**Brief**
Gather the lines that hold the string "scene".

**Provided data**
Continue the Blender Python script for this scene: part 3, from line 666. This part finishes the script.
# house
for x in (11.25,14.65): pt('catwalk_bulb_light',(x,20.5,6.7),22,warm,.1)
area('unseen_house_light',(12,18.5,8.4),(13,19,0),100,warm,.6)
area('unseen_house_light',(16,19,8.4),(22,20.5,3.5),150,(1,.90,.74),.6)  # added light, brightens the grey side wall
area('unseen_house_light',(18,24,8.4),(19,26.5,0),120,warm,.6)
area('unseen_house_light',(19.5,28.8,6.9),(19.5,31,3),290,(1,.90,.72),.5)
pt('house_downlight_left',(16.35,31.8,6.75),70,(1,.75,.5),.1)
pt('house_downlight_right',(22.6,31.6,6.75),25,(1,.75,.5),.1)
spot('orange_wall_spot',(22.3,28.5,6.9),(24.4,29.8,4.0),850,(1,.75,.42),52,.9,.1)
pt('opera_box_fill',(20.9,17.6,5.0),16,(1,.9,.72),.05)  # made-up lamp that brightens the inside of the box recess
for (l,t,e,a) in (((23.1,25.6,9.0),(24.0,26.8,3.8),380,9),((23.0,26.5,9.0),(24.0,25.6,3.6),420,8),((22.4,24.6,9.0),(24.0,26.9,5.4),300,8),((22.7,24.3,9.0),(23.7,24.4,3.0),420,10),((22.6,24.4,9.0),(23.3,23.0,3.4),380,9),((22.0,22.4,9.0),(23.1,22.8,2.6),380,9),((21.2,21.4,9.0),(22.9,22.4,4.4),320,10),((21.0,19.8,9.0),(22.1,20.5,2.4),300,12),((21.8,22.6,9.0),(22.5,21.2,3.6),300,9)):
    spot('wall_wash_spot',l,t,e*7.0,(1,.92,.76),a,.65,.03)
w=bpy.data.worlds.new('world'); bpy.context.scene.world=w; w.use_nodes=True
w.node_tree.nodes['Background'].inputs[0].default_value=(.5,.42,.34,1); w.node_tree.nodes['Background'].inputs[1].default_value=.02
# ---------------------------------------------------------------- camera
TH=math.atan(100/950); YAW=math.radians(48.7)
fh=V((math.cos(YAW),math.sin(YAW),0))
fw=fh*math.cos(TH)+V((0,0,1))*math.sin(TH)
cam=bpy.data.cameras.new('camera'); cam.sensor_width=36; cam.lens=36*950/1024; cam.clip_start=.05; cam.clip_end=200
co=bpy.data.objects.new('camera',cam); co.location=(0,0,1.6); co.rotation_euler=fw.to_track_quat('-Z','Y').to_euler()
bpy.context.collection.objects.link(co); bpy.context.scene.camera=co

**Written response**
Continue the Blender Python script for this scene: part 3, from line 666. This part finishes the script.
w=bpy.data.worlds.new('world'); bpy.context.scene.world=w; w.use_nodes=True
bpy.context.collection.objects.link(co); bpy.context.scene.camera=co